Picture a stunning view from a hotel window — but this isn’t just any window. The curtains on it cost more than most people’s weekly paycheck, and it’s just another mere aesthetic added to the hotels visited in Maria Sole Tognazzi’s new film. “A Five Star Life” looks at the possibility of living with those blissful views and staying at all of the extravagant hotels in the world as a full-time job. Throughout, Tognazzi questions if freedom can belong to this type of ideal life. But even though she reaches beautiful destinations, this Italian picture lacks a story worth caring for.
Directed and co-written by Tognazzi, the movie centers around the travels of Irene (Margherita Buy), a middle-aged woman who goes all over the world to visit five-star hotels to inspect them. Her job demands all of her time, leaving no room for a family or even a romance other than the ones had with each extravagant city. She first considers her life as a free one, but that changes after meeting someone who attempts to define intimacy for her and in doing so alters her world.
“A Five Star Life” opens with Irene, inspecting all of the insignificant details of her hotel room. From checking for dust on furniture to testing the fluff in the pillows, Irene lives for her hotel inspections — regardless of how absurd it can seem. Jumping from location to location without limitations, she considers herself free from life burdens. Nonetheless, scenes with her coming home to frozen dinners in a practically empty apartment shows that even her lavish lifestyle doesn’t suffice as a happy one.
She finds affection through her sister Sylvia (Fabrizia Sacchi) and Sylvia’s family of a husband and two daughters. Though having an apparently strong but flawed family, Sylvia also questions her freedom in a stable home.

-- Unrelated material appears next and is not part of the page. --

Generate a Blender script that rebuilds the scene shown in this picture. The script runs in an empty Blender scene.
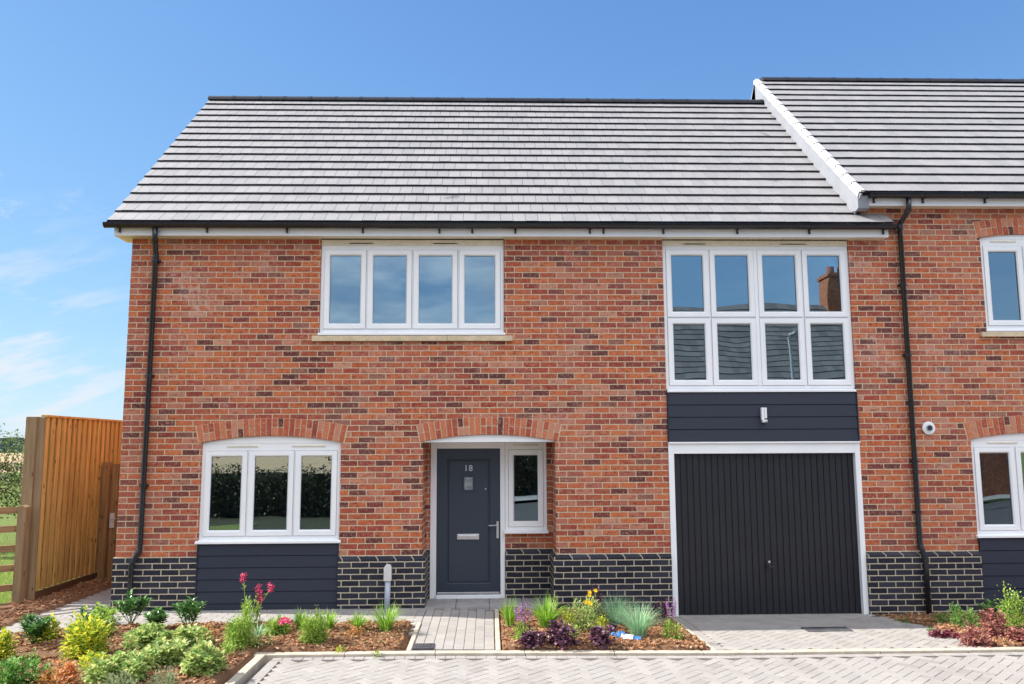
import bpy, bmesh, math, random
from mathutils import Vector, Matrix, noise
R=math.radians
random.seed(7)
scene=bpy.context.scene
COL=scene.collection
# ------------------------------------------------------------------ camera
F_PX=827.8157; PIT=.1258049; YAW=.02795415; ROL=-.004744158; CH=2.0664758; CD=10.84408
cam_d=bpy.data.cameras.new('camera'); cam=bpy.data.objects.new('camera',cam_d); COL.objects.link(cam)
fw=Vector((math.sin(YAW)*math.cos(PIT),math.cos(YAW)*math.cos(PIT),math.sin(PIT)))
rt=Vector((math.cos(YAW),-math.sin(YAW),0)); up=rt.cross(fw)
rt2=rt*math.cos(ROL)+up*math.sin(ROL); up2=-rt*math.sin(ROL)+up*math.cos(ROL)
CP=Vector((0,-CD,CH))
m=Matrix((rt2,up2,-fw)).transposed().to_4x4(); m.translation=CP
cam.matrix_world=m
cam_d.sensor_width=36; cam_d.lens=36*F_PX/1024; cam_d.clip_end=6000; cam_d.clip_start=.05
scene.camera=cam

def lerp(a,b,t): return a+(b-a)*max(0,min(1,t))
def g(x,y):
    """height of the finished ground in front of the houses"""
    t=(x+.5)/2.9
    return lerp(lerp(.05,-.09,t),lerp(.03,0,t),-y/2.2)
def at(px,py):
    """the point of the ground seen at a place of the photograph (used once, to set out the planting)"""
    d=fw+rt2*((px-512)/F_PX)+up2*((342-py)/F_PX); z=0
    for _ in range(6):
        t=(z-CP.z)/d.z; p=CP+d*t; z=g(p.x,p.y)+.02
    return p
def pxm(p): return F_PX/((p-CP).dot(fw))
# ------------------------------------------------------------------ nodes
class NT:
    def __init__(s,nt): s.t=nt; s.n=nt.nodes; s.l=nt.links
    def N(s,typ,**k):
        n=s.n.new('ShaderNode'+typ)
        for a,b in k.items():
            if a[0]=='_' : continue
            setattr(n,a,b)
        return n
    def put(s,sock,v):
        if v is None: return
        if hasattr(v,'is_output'): s.l.new(v,sock)
        elif isinstance(v,(tuple,list)) and sock.type=='RGBA' and len(v)==3: sock.default_value=(*v,1)
        else: sock.default_value=v
    def M(s,op,a,b=None,c=None,clamp=False):
        n=s.N('Math',operation=op); n.use_clamp=clamp
        for i,v in enumerate((a,b,c)): s.put(n.inputs[i],v)
        return n.outputs[0]
    def V(s,op,a,b=None,c=None):
        n=s.N('VectorMath',operation=op)
        for i,v in enumerate((a,b,c)): s.put(n.inputs[i],v)
        return n.outputs['Value'] if op in('LENGTH','DOT_PRODUCT','DISTANCE') else n.outputs[0]
    def xyz(s,v):
        n=s.N('SeparateXYZ'); s.put(n.inputs[0],v); return n.outputs
    def comb(s,x,y,z):
        n=s.N('CombineXYZ')
        for i,v in enumerate((x,y,z)): s.put(n.inputs[i],v)
        return n.outputs[0]
    def noise(s,v,scale,detail=3,rough=.55,col=False):
        n=s.N('TexNoise'); s.put(n.inputs['Vector'],v); s.put(n.inputs['Scale'],scale); s.put(n.inputs['Detail'],detail); s.put(n.inputs['Roughness'],rough)
        return n.outputs['Color' if col else 'Fac']
    def mix(s,f,a,b,mode='MIX'):
        n=s.N('Mix',data_type='RGBA',blend_type=mode); s.put(n.inputs[0],f); s.put(n.inputs[6],a); s.put(n.inputs[7],b); return n.outputs[2]
    def ramp(s,f,st,interp='LINEAR'):
        n=s.N('ValToRGB'); s.put(n.inputs[0],f); cr=n.color_ramp; cr.interpolation=interp
        while len(cr.elements)<len(st): cr.elements.new(.5)
        for e,(p,c) in zip(cr.elements,st): e.position=p; e.color=(*c,1) if len(c)==3 else c
        return n.outputs[0]
    def sstep(s,v,a,b):
        n=s.N('MapRange',interpolation_type='SMOOTHSTEP'); s.put(n.inputs[0],v); s.put(n.inputs[1],a); s.put(n.inputs[2],b); return n.outputs[0]
    def pos(s): return s.N('NewGeometry').outputs['Position']
    def island(s): return s.N('NewGeometry').outputs['Random Per Island']
    def bump(s,h,dist,strength=1):
        n=s.N('Bump'); s.put(n.inputs['Height'],h); s.put(n.inputs['Distance'],dist); s.put(n.inputs['Strength'],strength); return n.outputs[0]
def mat(name,fn):
    m=bpy.data.materials.new(name); m.use_nodes=True; t=NT(m.node_tree); b=t.n['Principled BSDF']; fn(t,b); return m
def P(t,b,col=None,rough=None,spec=None,metal=None,normal=None,coat=None):
    for k,v in (('Base Color',col),('Roughness',rough),('Specular IOR Level',spec),('Metallic',metal),('Normal',normal),('Coat Weight',coat)):
        if v is not None: t.put(b.inputs[k],v)
def simple(name,col,rough=.5,spec=.5,metal=0,var=.06,sc=6,bd=.0005,bs=60,coat=0):
    def f(t,b):
        p=t.pos(); n=t.noise(p,sc,4); c=t.mix(t.sstep(n,.35,.65),tuple(x*(1-var) for x in col),tuple(min(1,x*(1+var)) for x in col))
        P(t,b,c,t.M('MULTIPLY_ADD',t.noise(p,sc*3,3),.2,rough-.1),spec,metal,t.bump(t.noise(p,bs,3),bd),coat)
    return mat(name,f)

def brick_mat(name,blue=False,W=.225,H=.075,zoff=.70):
    def f(t,b):
        p=t.pos(); o=t.xyz(p)
        wob=t.noise(p,9,2)
        z=t.M('ADD',t.M('SUBTRACT',o[2],zoff),t.M('MULTIPLY',t.M('SUBTRACT',wob,.5),.006))
        rz=t.M('DIVIDE',z,H); row=t.M('FLOOR',rz); fz=t.M('SUBTRACT',rz,row)
        u=t.M('ADD',o[0],o[1])
        # a few courses are laid slightly out of step, as a bricklayer does
        jit=t.N('TexWhiteNoise',noise_dimensions='1D'); t.put(jit.inputs['W'],row)
        par=t.M('MULTIPLY',t.M('PINGPONG',row,1),.5)
        ux=t.M('ADD',t.M('ADD',t.M('DIVIDE',u,W),par),t.M('MULTIPLY',t.M('SUBTRACT',jit.outputs[0],.5),.09))
        cx=t.M('FLOOR',ux); fx=t.M('SUBTRACT',ux,cx)
        idv=t.comb(cx,row,3.3)
        wn=t.N('TexWhiteNoise',noise_dimensions='3D'); t.put(wn.inputs['Vector'],idv); r1=wn.outputs['Value']; rc=wn.outputs['Color']
        rs=t.xyz(rc)
        # distance to the brick's edge, metres, with ragged arrises
        dx=t.M('MULTIPLY',t.M('SUBTRACT',.5,t.M('ABSOLUTE',t.M('SUBTRACT',fx,.5))),W)
        dz=t.M('MULTIPLY',t.M('SUBTRACT',.5,t.M('ABSOLUTE',t.M('SUBTRACT',fz,.5))),H)
        d=t.M('MINIMUM',dx,dz)
        d=t.M('ADD',d,t.M('MULTIPLY',t.M('SUBTRACT',t.noise(p,70,3),.5),.006))
        isb=t.sstep(d,.0048,.0082)
        if blue:
            base=t.ramp(r1,[(0,(.011,.012,.020)),(.35,(.020,.021,.035)),(.7,(.032,.033,.050)),(.9,(.015,.015,.024)),(1,(.045,.040,.052))])
            nn=t.noise(p,35,4); base=t.mix(t.sstep(nn,.55,.8),base,(.060,.056,.068))
            mort=t.mix(t.noise(p,14,5,.7),(.40,.33,.23),(.66,.57,.43))
        else:
            base=t.ramp(r1,[(0,(.46,.105,.042)),(.15,(.58,.17,.065)),(.30,(.34,.060,.038)),(.46,(.52,.21,.135)),(.60,(.28,.050,.038)),(.74,(.52,.14,.055)),(.84,(.24,.048,.04)),(.90,(.10,.034,.036)),(.955,(.12,.042,.04)),(1,(.56,.27,.18))])
            # mottling inside one brick: fired blotches, pale drag marks, sandy flecks
            q=t.V('ADD',p,t.V('MULTIPLY',rc,(9,9,9)))
            base=t.mix(t.M('MULTIPLY',t.sstep(t.noise(t.V('MULTIPLY',q,(1,1,1.8)),17,5,.75),.50,.66),.8),base,(.13,.026,.022))
            base=t.mix(t.M('MULTIPLY',t.sstep(t.noise(q,36,5,.75),.50,.68),.7),base,(.62,.31,.20))
            base=t.mix(t.M('MULTIPLY',t.sstep(t.noise(q,60,4,.75),.55,.75),.5),base,(.22,.055,.035))
            # firing colour drifts from pack to pack across the wall
            base=t.mix(t.M('MULTIPLY',t.sstep(t.noise(p,.55,3,.5),.45,.66),.16),base,(.46,.20,.15))
            bl=t.M('MULTIPLY',t.sstep(t.noise(p,1.1,4,.6),.50,.68),t.sstep(t.noise(p,11,6,.8),.46,.62))
            bl=t.M('MULTIPLY',bl,t.sstep(o[2],1.6,3.8))
            base=t.mix(t.M('MULTIPLY',bl,.7),base,(.62,.42,.38))
            mort=t.mix(t.noise(p,25,4),(.52,.38,.25),(.72,.56,.40))
        col=t.mix(isb,mort,base)
        h=t.M('ADD',t.M('MULTIPLY',isb,1.0),t.M('MULTIPLY',t.noise(p,55,5,.75),.7))
        h=t.M('ADD',h,t.M('MULTIPLY',rs[1],.35))
        P(t,b,col,t.M('SUBTRACT',.92,t.M('MULTIPLY',isb,.25 if blue else .05)),.3 if blue else .25,0,t.bump(h,.006,1))
    return mat(name,f)
MT={}
MT['brick']=brick_mat('red_brick'); MT['blue']=brick_mat('blue_brick',True)
def f(t,b):
    r=t.island(); p=t.pos()
    base=t.ramp(r,[(0,(.44,.10,.05)),(.22,(.54,.17,.085)),(.42,(.36,.07,.042)),(.58,(.52,.22,.14)),(.74,(.46,.12,.06)),(.87,(.28,.055,.04)),(.95,(.12,.036,.036)),(1,(.46,.12,.06))],'CONSTANT')
    base=t.mix(t.M('MULTIPLY',t.sstep(t.noise(p,36,5,.75),.50,.68),.6),base,(.62,.33,.22))
    base=t.mix(t.M('MULTIPLY',t.sstep(t.noise(p,28,5,.7),.52,.72),.35),base,(.13,.035,.03))
    P(t,b,base,.85,.3,0,t.bump(t.noise(p,90,4,.7),.003))
MT['voussoir']=mat('arch_brick',f)
MT['mortar']=simple('mortar',(.62,.48,.33),.95,.2,var=.15,sc=20,bd=.002)
def f(t,b):
    r=t.island(); p=t.pos()
    c=t.ramp(r,[(0,(0.250,0.242,0.248)),(.5,(0.272,0.263,0.266)),(.85,(0.290,0.281,0.280)),(1,(0.240,0.235,0.241))])
    n=t.noise(p,3,5,.65); c=t.mix(t.M('MULTIPLY',t.sstep(n,.45,.7),.35),c,(.37,.355,.355))
    c=t.mix(t.M('MULTIPLY',t.sstep(t.noise(p,22,4,.7),.5,.75),.25),c,(.19,.185,.195))
    spots=t.sstep(t.noise(p,2.1,2,.4),.735,.76); c=t.mix(t.M('MULTIPLY',spots,.6),c,(.10,.095,.11))
    P(t,b,c,.6,.5,0,t.bump(t.noise(p,80,4,.7),.0015))
MT['tile']=mat('grey_concrete_tile',f)
def f(t,b):
    r=t.island(); p=t.pos()
    c=t.ramp(r,[(0,(.018,.019,.028)),(1,(.034,.035,.048))]); P(t,b,c,.7,.35,0,t.bump(t.noise(p,80,4),.001))
MT['tile_butt']=mat('painted_shade_tile_edge',f)  # near-black stands in for shade on the tile fronts; ridge tiles share it
def f(t,b):
    p=t.pos()
    c=t.mix(t.sstep(t.noise(p,1.8,4),.35,.7),(.83,.84,.865),(.88,.88,.89))
    P(t,b,c,.28,.5)
MT['upvc']=mat('white_upvc',f)
MT['barge']=simple('white_bargeboard',(.25,.26,.29),.55,.3,var=.05,sc=3)
MT['vergecap']=simple('grey_white_plastic',(.55,.55,.56),.5,.4,var=.06,sc=3)  # white plastic with a lowered base colour
MT['cream']=simple('cream_head',(.74,.68,.55),.4,.5,var=.06,sc=9)
MT['gasket']=simple('grey_gasket',(.30,.31,.36),.5)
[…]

Irene too finds companionship with her ex-boyfriend and longtime friend Andrea (Stefano Accorsi), who decides to commit to unforeseen responsibilities that change his life.
No matter which way their lives are looked at, all of the main characters’ lives contain some level of unhappiness that anyone can relate to, such as marital problems or fears of commitment. Tognazzi gears away from presenting these stories as examples of a better life over another. She reveals every person’s struggle to be happy in any sort of life.
The film’s end result draws in a focus on intimacy, but the journey it takes to get there is a long and weary one that causes the audience to feel bored, and even jet-lagged themselves, by the end of it. “A Five Star Life” attempts to be something more than just a romantic comedy, but with somewhat bland characters like Irene, the movie lacks in really saying anything at all. The climax introduces Kate (Lesley Manville), a free-spirited woman around the same age as Irene. Kate’s role ends far too briefly in the story — especially since her interactions with Irene create the most interesting aspects of the film.
The process of growth in Irene as a person comes too late in the film, and it all just seems to drag on throughout the first half. Kate refers to the luxury they know of through these hotels as “a form of deceit” and that “real luxury is the pleasure of real life lived to the fullest and full of imperfections.” If only this realization were worth the wait in the movie — because the long trips and little self-growth teeter down a monotonous path toward nowhere. “A Five Star Life” does little to captivate an audience with a meaningful story and ends with depthless characters who only tease us into believing otherwise of them.